January is a bit too vague with its themes to be a modern classic, but its striking imagery makes up for the lulls in pacing.
Turning a stage play into a movie is always a challenging task because, at its core, a play (unlike a musical) is inherently uncinematic. People in a single location talking for two hours can be entertaining, there is no doubt about that. However, when you have restrained your narrative as such, it is difficult to implement creative choices that make the film interesting to watch while also not being obvious that you are trying to cover up weaknesses in other areas. At their best, you get classic films such as A Streetcar Named Desire and Who’s Afraid of Virginia Woolf?, which know when to add in a flashy camera move or two and when to let the actors do their thing. January, the first narrative film from documentarian Andrey Paounov, is adapted from a play by Nobel Nominee Yordan Radichkov, but you would not know that while watching. The movie, directed by Paounov and co-written with Alex Barrett, does its best to make a simple story cinematic and largely succeeds, even if the message may get muddled along the way.
Describing the story of January in a sentence, or even a paragraph, would be an exercise in futility. At its simplest, the story can be described as that of two men in the middle of nowhere who are visited over the course of the day by various individuals looking for one Petar Motorov. However, this is not what the movie is actually about. Like all good arthouse cinema, January is much more concerned with the subtext and philosophy of the piece than it is with the plot. Barrett and Paunov illustrate this to the viewer by writing the story in the same way you would a myth or fable. None of the characters have names: it is only The Porter (Samuel Finzi), The Old Man (Iossif Surchadzhiev), The Twins (Zachary Baharov and Svetoslav Stoyanov), and The Priest (Leonid Yovchev). Additionally, the only places that seem to exist are the woods, the city, and the outpost the story takes place in, a wooden shack built next to a decrepit soviet-era school.

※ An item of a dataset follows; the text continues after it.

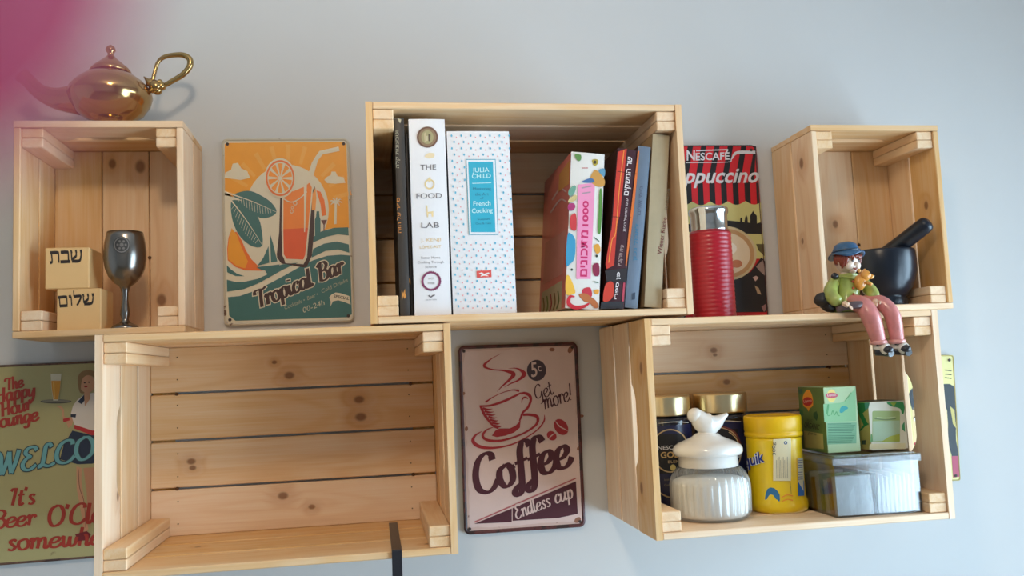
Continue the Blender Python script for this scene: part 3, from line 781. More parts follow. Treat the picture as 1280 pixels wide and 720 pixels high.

It does not take long in the story to realize that all these elements are symbolic. Early in the film, we are clued into the film’s preoccupation with the fall of communism in Eastern Europe when the porter scavenges through the abandoned school, which is filled with communist paraphernalia, all now in various stages of disarray. This is further developed when one of the characters has an extended monologue deriding the modernity of the city and its lax morals, obviously a comparison to the free-market capitalism that flourished after the fall of the USSR.
While these themes (along with others such as death, morality, and nature) are compelling, they all feel underexplored by the time the movie ends. As the characters enter and exit the narrative, it becomes clear that Petar Motorov is supposed to stand for something but after the third conversation about his whereabouts (he went into the forest the night before the story starts) it is unclear whether Motorov is supposed to represent God, the Devil, Death, or something else entirely. If you want clear answers about anything, then this may not be the movie for you.
Where the film does succeed is in crafting an atmosphere of weary dread. Cinematographer Vasco Viana captures the decay of the landscape with a hazy black and white that gives the image the feeling of a memory that is quickly slipping away from you. Even when the film switches to color for one memorable scene, that haze persists, keeping the tone alive even as the narrative pivots from the allegorical to the supernatural in a tasteful reference to Kubrick’s The Shining. The score by Ivo Paunov recalls the music of the films by Andrei Tarkovsky, especially in the scenes set in the (possibly) haunted woods, relying heavily on eerie wind compositions sure to fill you with unease. Even if the story fails you, January is an undeniably impressive visual achievement, taking both the best of classic art films and modern masterpieces to create a hypnotic film that you will not soon forget.
January will be released in cinemas and on digital in the UK on 27 January, 2023.